Is your Hybrid Camper actually a Caravan?
When the concept of a Hybrid Camper came out mainstream, I was so excited. The idea of having some of the luxuries of a Caravan in something small, nimble and light weight just ticked so many boxes. However, it seems like every man and his dog has jumped on the ‘Hybrid Camper’ marketing bandwagon, and a lot of the Hybrids being sold today are not really hybrids at all.
When you take a look at a lot of the options, many brands are selling pretty flash looking setups, but dig a bit further and you’ll see exactly what I mean.
The whole idea behind a Hybrid is that it is light and small enough to take where your 4WD can go, and the primary way so many of these ‘Hybrids’ fall short of the mark is that they are either not at all, or barely smaller than a full size van and they weigh just as much.
Would it not be called a small Caravan then, and not a hybrid?

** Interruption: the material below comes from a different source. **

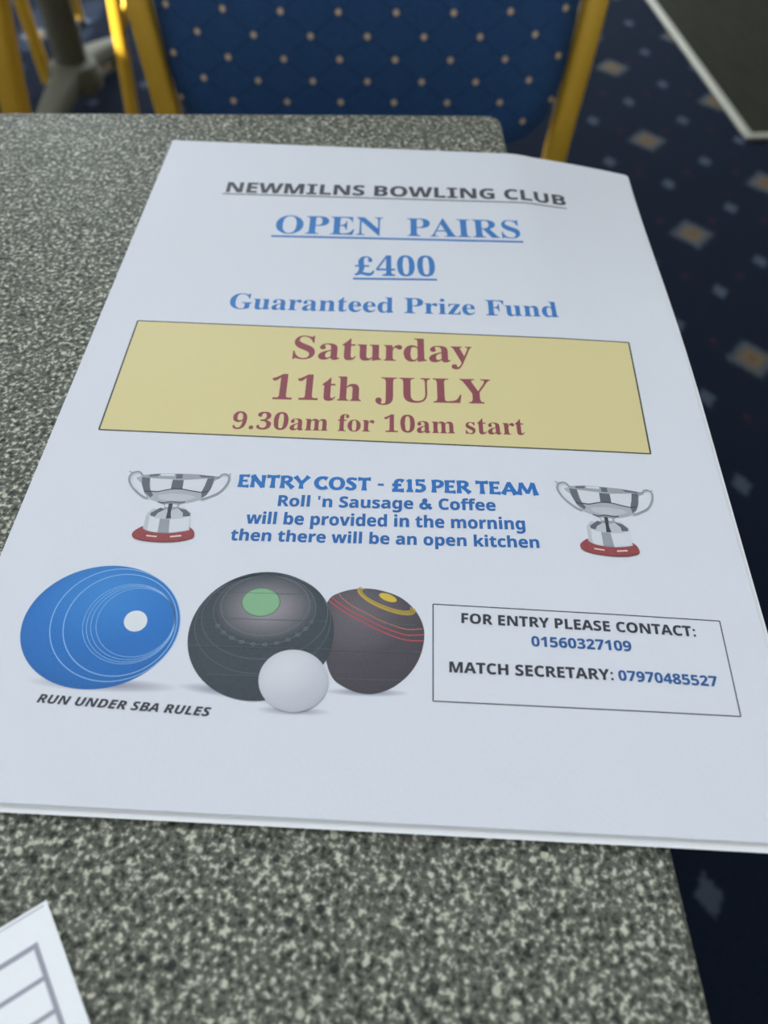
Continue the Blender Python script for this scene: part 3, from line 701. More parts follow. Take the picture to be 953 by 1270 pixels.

What’s hybrid about it?
What matters for a hybrid caravan?
Light weight
If you’ve towed anything off road before you will know that it makes a huge difference as to where you can go. Even a light weight soft floor camper trailer like we had, that would have topped out at just over a tonne makes life much harder off road, or on a soft beach.
These trailers are dead weight, and even with the correct tyre pressures you will work your 4WD so much harder to tow them where you want to go. The more weight, the harder the vehicle works, and every hundred kilograms makes a big difference.
True hybrid campers should come in at an absolute maximum of 2500kg when loaded (and even that is really heavy), and that cuts out a huge majority of the ‘hybrid’ market. In order to achieve this weight, you need a tare weight of below 2000kg, and even lighter is better.
If you are starting with something that weighs more than 2000kg empty, you are going to have a hard time taking it off road, especially on soft sand.
Low height
Having a trailer that is no taller than your 4WD is hugely important for ease of travel off road. The higher your hybrid, the easier it is to take trees and other bits and pieces out, and as they will never follow your 4WD’s tracks perfectly it makes it even harder.
If the unit you are looking at is over 2.5 metres in height, its going to drag on every tree branch, and have a much higher chance of knocking something when your trailer goes on an angle.
Small width
If you intend on towing a trailer on narrow tracks, you’ll soon learn why its so important to have a trailer that is narrow. Most 4WD’s are no more than 1900mm wide, and that means if your trailer is wider, its going to get wiped out. As above, your trailer will usually take a slightly different line to your vehicle, which means a track that your 4WD just fits down is going to be too tight for anything wider than it.
If you get something that is taller, and wider than your 4WD then you have the worst of both worlds. Any undulations will result in the van tilting over and getting much closer to the trees than your 4WD does, and that’s not a good place to be in.
You also need towing mirrors if the vehicles mirrors are not wider than the trailer.
Limited length
You can’t call a 20 foot camper a hybrid. It is too long to be one, and some of these are starting to push the friendship. Even if you get the width and height wrong, and you have dual axles to combat the entry and departure angles, the longer your van the harder it is to take on tight tracks. Thinking about a single axle vs dual axle caravan? This covers it all in detail.
Is there anything wrong with these small caravans?
Now, there’s not necessarily anything wrong with a caravan that is marketed as a hybrid (but really isn’t) as long as you understand that you probably wont be able to tow it down a soft beach, or that it wont follow you through narrow coastal tracks without removing half of the paint.
Some people want exactly that; a small caravan that has an outdoor kitchen, and if that’s you, perfect. If you expect what many hybrids are designed to do in your small caravan you might be in for a shock, and disappointment, and I really have a thing for poorly, or falsely advertised products.
If you go big, you may as well go big
Our thoughts on this are simple; if you want a hybrid that you can take anywhere, get one. If you want the luxuries that don’t fit into a hybrid (in weights or size) then you may as well go full size. There’s no point getting something short if its full width and full height.
If we were to get a van (which we will at some stage, I’m sure) we’d get something much larger, because the incremental change really doesn’t achieve to much. Our current setup is 6 metres in total length, which is quite small compared to a normal Caravan.
How big and heavy is your hybrid? Are you happy with it?